╭──

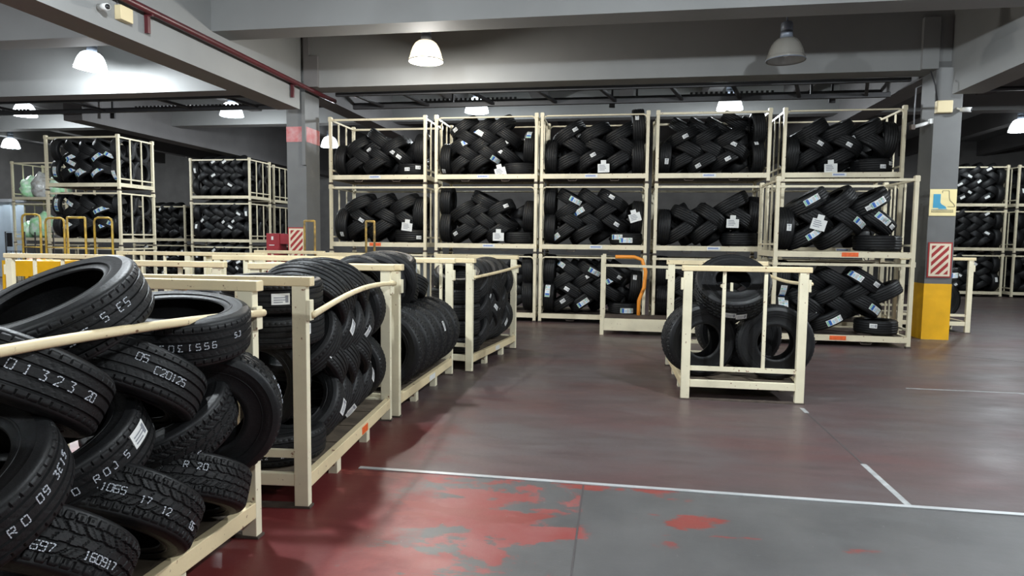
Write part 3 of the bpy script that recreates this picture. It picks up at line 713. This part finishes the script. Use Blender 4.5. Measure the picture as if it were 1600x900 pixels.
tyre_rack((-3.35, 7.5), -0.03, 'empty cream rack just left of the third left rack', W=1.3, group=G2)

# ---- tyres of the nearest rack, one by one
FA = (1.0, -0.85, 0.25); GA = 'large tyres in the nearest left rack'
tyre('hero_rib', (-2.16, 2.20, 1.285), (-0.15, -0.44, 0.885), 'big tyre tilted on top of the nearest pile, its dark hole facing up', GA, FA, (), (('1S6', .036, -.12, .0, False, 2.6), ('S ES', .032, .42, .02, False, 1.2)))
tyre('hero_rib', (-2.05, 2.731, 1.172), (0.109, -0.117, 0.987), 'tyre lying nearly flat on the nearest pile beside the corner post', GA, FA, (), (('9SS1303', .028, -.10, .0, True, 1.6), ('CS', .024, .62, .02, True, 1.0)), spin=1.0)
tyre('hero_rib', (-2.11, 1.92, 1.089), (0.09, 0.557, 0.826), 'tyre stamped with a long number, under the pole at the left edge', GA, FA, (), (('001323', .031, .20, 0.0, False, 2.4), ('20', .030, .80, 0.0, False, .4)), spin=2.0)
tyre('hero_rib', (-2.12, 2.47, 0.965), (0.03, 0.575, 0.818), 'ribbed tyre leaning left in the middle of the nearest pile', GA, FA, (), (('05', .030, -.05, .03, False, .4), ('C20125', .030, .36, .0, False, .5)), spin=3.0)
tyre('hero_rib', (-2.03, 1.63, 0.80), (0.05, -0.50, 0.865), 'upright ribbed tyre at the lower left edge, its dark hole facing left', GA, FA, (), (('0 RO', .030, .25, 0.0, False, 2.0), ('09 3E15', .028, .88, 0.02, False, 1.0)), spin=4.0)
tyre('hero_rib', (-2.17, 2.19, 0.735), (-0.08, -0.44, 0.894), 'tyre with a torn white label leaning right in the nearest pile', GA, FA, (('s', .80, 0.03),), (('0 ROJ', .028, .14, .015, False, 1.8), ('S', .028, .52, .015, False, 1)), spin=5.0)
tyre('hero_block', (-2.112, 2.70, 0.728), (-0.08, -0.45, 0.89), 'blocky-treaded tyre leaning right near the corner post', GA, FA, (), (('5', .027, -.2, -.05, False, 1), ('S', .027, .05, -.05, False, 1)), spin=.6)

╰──
╭──

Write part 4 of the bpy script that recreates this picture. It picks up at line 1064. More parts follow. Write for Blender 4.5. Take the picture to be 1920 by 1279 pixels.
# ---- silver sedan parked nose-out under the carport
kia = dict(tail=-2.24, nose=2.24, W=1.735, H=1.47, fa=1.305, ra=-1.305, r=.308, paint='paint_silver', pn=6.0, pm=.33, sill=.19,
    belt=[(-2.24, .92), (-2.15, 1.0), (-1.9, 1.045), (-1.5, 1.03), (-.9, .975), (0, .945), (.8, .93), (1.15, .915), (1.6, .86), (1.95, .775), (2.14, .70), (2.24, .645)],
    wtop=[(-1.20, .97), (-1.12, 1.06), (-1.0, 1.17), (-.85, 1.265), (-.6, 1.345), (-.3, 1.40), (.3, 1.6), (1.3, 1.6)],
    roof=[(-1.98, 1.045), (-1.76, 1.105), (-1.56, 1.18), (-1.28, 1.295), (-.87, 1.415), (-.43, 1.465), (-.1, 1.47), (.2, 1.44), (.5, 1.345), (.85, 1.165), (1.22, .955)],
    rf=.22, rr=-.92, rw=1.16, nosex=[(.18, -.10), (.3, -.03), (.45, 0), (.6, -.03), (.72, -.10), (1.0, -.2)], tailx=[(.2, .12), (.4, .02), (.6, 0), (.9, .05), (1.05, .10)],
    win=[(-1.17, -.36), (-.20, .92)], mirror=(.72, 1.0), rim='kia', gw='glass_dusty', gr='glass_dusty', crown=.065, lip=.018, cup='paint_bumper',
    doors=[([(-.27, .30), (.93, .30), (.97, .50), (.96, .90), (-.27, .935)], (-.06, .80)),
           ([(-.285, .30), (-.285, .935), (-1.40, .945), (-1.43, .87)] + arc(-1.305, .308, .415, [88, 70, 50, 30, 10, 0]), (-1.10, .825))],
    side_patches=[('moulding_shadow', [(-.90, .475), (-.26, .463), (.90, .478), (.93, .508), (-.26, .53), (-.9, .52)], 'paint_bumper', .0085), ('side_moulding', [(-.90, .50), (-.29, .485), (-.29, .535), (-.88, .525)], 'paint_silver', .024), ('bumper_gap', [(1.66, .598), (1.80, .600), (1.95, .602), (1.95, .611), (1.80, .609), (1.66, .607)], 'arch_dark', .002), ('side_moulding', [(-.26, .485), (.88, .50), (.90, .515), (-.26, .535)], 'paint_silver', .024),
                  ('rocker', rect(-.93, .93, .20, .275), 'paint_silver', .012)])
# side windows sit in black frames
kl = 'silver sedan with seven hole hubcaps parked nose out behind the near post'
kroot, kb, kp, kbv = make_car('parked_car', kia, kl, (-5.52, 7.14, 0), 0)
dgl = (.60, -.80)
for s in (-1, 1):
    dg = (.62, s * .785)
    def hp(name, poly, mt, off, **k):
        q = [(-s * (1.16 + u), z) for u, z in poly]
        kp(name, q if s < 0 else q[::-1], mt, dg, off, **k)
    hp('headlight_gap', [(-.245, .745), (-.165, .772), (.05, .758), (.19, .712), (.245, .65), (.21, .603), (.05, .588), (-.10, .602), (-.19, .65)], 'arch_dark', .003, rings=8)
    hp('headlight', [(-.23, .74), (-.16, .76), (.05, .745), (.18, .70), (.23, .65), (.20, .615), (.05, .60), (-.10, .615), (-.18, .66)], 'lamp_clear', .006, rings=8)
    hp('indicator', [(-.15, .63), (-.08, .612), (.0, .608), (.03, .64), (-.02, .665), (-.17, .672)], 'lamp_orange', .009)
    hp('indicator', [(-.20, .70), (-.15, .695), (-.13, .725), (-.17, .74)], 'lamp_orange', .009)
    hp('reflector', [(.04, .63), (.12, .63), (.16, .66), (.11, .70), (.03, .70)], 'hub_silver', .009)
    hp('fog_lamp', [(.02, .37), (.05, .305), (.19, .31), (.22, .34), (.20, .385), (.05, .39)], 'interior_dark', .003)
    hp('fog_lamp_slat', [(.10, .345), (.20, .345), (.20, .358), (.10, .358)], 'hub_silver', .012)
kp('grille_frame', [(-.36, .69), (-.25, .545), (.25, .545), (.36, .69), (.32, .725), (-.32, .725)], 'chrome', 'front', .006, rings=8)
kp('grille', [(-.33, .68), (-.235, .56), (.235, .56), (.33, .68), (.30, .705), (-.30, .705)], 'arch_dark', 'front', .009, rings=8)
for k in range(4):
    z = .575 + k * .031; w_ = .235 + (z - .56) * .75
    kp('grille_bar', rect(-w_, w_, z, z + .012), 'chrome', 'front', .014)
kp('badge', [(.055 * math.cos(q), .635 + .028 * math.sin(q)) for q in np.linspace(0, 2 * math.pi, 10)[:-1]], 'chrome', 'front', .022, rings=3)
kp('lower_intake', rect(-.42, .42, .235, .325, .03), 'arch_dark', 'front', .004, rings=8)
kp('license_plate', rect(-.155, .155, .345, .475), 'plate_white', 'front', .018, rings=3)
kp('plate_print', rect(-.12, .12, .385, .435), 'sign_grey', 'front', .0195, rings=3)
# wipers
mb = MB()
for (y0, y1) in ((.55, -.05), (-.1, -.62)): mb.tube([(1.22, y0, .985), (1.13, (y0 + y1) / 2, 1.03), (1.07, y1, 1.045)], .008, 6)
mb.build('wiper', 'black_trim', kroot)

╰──

### EXERCISE DESCRIPTION:
Extract the lines of the preceding material that run from the line with "Write part 3" through the line with "tyre_rack((-3.35, 7.5), -0.03, 'empty", inclusive, reproducing them exactly and adding nothing.

### RESULT BELOW:
Write part 3 of the bpy script that recreates this picture. It picks up at line 713. This part finishes the script. Use Blender 4.5. Measure the picture as if it were 1600x900 pixels.
tyre_rack((-3.35, 7.5), -0.03, 'empty cream rack just left of the third left rack', W=1.3, group=G2)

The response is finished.